C Band Transverter For Phase 3D.
This transverter is not designed as a kit, but it does show the relative ease with which microwave circuits
can be designed and constructed.
The board operates from an 8 Volt supply and uses Monolithic Microwave
Integrated Circuits throughout the design..
A brief guide to the transverter.
The circuit has a transmit up converter from 434MHz to 5668 MHz for P3D and also
has an independent receive converter which can be used to listen for other
local C band users. Alternatively, the PCB can be used on the 5.7GHz terrestrial allocation.

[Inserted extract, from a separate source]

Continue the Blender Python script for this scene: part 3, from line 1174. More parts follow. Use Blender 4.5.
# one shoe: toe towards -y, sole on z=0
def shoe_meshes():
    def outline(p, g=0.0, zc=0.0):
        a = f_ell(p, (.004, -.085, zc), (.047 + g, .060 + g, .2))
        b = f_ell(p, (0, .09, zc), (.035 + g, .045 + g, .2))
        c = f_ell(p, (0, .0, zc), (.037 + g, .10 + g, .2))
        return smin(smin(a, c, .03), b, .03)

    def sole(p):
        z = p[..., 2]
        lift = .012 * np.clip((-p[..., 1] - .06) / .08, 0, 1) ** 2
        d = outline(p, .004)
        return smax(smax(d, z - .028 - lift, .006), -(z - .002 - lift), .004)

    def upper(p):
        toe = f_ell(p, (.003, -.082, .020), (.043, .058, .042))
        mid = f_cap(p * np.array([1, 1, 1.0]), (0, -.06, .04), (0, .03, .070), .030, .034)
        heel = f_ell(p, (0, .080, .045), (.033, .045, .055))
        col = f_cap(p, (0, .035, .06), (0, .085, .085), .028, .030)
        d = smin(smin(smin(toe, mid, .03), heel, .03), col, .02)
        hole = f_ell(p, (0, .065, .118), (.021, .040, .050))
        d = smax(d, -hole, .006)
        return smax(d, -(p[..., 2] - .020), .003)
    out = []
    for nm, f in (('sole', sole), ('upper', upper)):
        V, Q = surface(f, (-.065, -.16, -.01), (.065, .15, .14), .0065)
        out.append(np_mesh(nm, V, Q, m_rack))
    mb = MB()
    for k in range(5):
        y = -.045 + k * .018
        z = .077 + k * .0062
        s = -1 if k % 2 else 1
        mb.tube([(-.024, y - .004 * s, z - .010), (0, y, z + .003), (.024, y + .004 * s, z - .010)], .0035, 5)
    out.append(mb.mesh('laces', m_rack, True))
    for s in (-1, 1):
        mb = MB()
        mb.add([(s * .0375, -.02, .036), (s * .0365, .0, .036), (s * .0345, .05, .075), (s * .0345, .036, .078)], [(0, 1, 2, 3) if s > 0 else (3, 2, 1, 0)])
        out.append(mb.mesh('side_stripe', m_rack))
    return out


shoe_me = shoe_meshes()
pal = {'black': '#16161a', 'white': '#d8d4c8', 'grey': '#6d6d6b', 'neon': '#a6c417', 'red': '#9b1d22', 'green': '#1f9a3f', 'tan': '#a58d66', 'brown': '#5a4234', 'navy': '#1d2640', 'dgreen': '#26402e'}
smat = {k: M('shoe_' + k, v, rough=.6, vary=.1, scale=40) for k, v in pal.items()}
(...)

An I.F in the 70cm band was chosen to ease the filtering requirements
The design uses 50 Ohm Microwave integrated circuits throughout. These
include ERA2 and ERA4 amplifiers and Mini Circuits SKY60 mixers. An
external 1745MHz local oscillator is required at 2 - 5mW. This is multiplied on
the transverter PCB by an antiparallel pin diode frequency tripler. - A
Hewlett Packard HSMP 3822 diode pair.
The local oscillator and C band signals are
filtered by resonant cavities. These were originally designed for
use in the G3WDG range of 10GHz kits. However, they can be easily retuned to
5668 and can just about be persuaded to work at the local oscillator frequency
of 5.2 GHz

PCB mounted in a tin-plate enclosure prior to fitting the components
Connectors for the microwave signals
are SMA.
In the picture above, the local oscillator input is on the right. The design
uses an MGA86576 as an LNA. An external receive pre-amp can be used for a lower noise
figure.
Ground plane side of the PCB showing the filters. The
small board is the +7dBm local oscillator
Two filters are used for the TX and local
oscillator chains. A single filter is used in the receive path.
The local oscillator is built on a G0MRF S band to 70cm converter PCB

The completed PCB prior to optimising the noise
figure and interstage matching.
Local Oscillator input is top right. The +7dBm input is attenuated and then
amplified by an ERA4. A dual diode generates harmonics, the third is filtered by
the two cavities. The output is split between the two mixers with a printed
wilkinson divider.
70 cms input for the transmit chain is at the top of the picture. Input is 10mW
input for max output.
The receive path comes in at the lower left, passes through an ATC porcelain
capacitor to the input of a MGA86576. The output goes to a cavity image filter.
A small matching microstrip is printed on the board to match the LNA to the
probe exciting the cavity filter. The 70cm output from the SKY60 6GHz
mixer is attenuated by 3dB and then amplified 10dB in a MAR3 MMIC.